Los de Radio Futura, en una canción, afirmaban estar enamorados de los maniquís.
En la película de Hirokazu Koreeda, Air doll, una muñeca hinchable cobra vida, abandona la casa de su dueño enamorado y encuentra el amor en otra parte.
Buñuel en Tamaño natural ya ensayó este subgénero de romance artificial, pero añadiendo sus dosis de humor, ironía y crítica social.
En otra película, Lars and the real girl, la soledad y el aislamiento impulsan a su excéntrico protagonista a contraer una relación plastificada con una muñeca. Ella es muy sensible, muy tranquila. Como Lars, por eso se entienden. Ella es de silicona.

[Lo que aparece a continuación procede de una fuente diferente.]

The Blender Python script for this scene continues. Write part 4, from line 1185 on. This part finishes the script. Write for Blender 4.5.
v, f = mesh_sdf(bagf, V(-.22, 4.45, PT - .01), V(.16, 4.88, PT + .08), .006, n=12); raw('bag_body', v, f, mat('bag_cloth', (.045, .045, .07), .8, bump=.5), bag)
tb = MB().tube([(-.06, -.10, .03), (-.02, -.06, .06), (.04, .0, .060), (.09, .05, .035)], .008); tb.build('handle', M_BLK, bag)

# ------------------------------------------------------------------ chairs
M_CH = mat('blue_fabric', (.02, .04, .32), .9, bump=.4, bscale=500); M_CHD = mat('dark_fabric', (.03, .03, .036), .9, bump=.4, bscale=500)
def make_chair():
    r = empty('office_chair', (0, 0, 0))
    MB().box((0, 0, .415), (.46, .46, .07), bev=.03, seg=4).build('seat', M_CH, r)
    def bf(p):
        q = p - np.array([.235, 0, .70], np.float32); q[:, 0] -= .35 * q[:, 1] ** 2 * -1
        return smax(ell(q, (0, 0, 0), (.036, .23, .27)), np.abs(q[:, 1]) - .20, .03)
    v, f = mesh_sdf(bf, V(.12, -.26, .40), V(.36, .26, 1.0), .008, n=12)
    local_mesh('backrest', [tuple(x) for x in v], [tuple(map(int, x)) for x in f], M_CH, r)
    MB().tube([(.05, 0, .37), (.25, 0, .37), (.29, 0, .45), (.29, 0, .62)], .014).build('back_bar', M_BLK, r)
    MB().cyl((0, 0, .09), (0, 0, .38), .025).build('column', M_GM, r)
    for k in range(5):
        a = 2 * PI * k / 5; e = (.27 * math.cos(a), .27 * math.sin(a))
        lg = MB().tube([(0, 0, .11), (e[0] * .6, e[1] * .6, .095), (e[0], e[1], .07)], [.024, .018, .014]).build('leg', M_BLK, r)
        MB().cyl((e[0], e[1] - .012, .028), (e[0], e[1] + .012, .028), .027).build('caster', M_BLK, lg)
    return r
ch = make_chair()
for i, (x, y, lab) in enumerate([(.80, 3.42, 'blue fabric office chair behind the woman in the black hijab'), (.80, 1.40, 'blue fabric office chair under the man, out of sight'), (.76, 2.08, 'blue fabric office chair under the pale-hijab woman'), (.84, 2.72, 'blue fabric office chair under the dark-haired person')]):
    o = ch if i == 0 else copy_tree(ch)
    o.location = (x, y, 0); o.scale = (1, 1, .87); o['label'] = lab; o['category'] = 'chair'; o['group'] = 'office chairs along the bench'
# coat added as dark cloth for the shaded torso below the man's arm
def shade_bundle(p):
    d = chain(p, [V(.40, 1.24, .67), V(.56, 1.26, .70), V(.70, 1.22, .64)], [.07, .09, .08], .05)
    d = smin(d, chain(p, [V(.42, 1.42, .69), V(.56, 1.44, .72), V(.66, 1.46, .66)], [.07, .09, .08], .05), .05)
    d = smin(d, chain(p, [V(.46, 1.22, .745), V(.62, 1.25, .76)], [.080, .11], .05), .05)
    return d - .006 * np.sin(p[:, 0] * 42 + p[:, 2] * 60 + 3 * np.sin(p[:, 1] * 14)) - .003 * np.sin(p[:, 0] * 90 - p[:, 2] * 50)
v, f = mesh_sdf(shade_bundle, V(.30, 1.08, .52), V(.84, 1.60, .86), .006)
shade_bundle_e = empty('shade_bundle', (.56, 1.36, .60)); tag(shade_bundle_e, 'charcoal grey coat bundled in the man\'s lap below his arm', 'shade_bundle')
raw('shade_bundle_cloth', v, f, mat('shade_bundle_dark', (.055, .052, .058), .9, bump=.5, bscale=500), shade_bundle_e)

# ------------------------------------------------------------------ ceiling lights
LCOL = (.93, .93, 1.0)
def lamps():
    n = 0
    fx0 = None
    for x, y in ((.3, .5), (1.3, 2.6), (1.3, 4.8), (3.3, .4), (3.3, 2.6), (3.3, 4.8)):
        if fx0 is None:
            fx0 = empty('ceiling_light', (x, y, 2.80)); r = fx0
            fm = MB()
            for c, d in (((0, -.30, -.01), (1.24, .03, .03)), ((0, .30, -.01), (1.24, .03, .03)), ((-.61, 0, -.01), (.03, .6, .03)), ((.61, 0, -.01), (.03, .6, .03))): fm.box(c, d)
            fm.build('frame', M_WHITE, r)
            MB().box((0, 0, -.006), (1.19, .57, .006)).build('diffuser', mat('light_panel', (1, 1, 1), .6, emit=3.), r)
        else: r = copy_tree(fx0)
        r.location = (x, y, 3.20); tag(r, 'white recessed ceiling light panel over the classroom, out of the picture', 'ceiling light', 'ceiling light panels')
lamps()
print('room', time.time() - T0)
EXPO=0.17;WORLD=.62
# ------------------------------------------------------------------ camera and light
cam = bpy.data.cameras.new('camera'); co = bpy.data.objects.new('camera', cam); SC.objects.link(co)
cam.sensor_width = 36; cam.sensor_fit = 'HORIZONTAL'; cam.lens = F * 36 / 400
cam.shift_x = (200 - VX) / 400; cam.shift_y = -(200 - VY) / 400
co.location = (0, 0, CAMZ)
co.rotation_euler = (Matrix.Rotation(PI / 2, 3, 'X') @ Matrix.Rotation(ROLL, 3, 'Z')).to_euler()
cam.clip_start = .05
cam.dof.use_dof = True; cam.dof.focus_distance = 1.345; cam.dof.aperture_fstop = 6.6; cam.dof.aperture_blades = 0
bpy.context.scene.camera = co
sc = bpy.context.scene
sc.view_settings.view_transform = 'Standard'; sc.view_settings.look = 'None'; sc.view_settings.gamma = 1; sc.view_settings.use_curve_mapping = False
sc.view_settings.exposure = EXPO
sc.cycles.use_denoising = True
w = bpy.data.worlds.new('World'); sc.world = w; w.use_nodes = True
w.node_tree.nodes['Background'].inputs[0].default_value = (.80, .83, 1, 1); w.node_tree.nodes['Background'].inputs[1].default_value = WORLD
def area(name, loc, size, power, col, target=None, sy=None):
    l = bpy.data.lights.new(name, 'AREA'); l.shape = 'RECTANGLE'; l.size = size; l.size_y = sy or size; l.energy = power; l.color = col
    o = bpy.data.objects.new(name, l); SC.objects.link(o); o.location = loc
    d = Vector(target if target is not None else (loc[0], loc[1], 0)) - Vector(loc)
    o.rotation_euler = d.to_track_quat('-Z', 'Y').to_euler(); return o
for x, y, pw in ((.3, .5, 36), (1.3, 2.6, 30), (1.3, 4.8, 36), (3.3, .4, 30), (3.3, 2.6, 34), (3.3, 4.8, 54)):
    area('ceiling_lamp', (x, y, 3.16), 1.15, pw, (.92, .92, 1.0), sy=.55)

Los amantes de silicona es una novela de Javier Tomeo. Una pareja compra sendos juguetes humanoides con los que mantienen relaciones sexuales para edulcorar su decaída relación. Un día, a la vuelta del trabajo, el matrimonio encuentra a los dos muñecos fornicando entre sí. El amor se desplaza a su propia parcela de artificialidad.
En un capítulo de la serie Black Mirror, una joven que ha perdido a su novio, adquiere una reproducción artificial. Idéntica en todo. Casi, porque no es un humano, es un robot. El amor sigue.

Este tema se podría alargar hasta el infinito en películas y otros relatos. Desde Blade Runner (quién no se enamoró de Geena Davis) hasta Ex Machina, de Alex Garland,  o la serie Westworld, en la que una bella ginoide Dolores cautiva por su humanidad imposible y su pureza.
Finalmente en Her, sublime película, Joaquín Phoenix se enamora de una voz, del sistema operativo de su teléfono móvil. Creo que aquí llegamos a la máxima expresión, cruce de locura y deseo desesperado que nace en el Romanticismo y engarza con la posmodernidad, el giro brutal, el bucle perfecto en el que la idealización de un arquetipo femenino logra vampirizar un corazón y sobrevivir en forma de ficción indescifrable mediante la inasible forma de un sonido generado por una máquina. El amor (entre el hombre y la máquina) está en el aire, en la fibra óptica, en las redes inhalámbricas pero también en los corazones.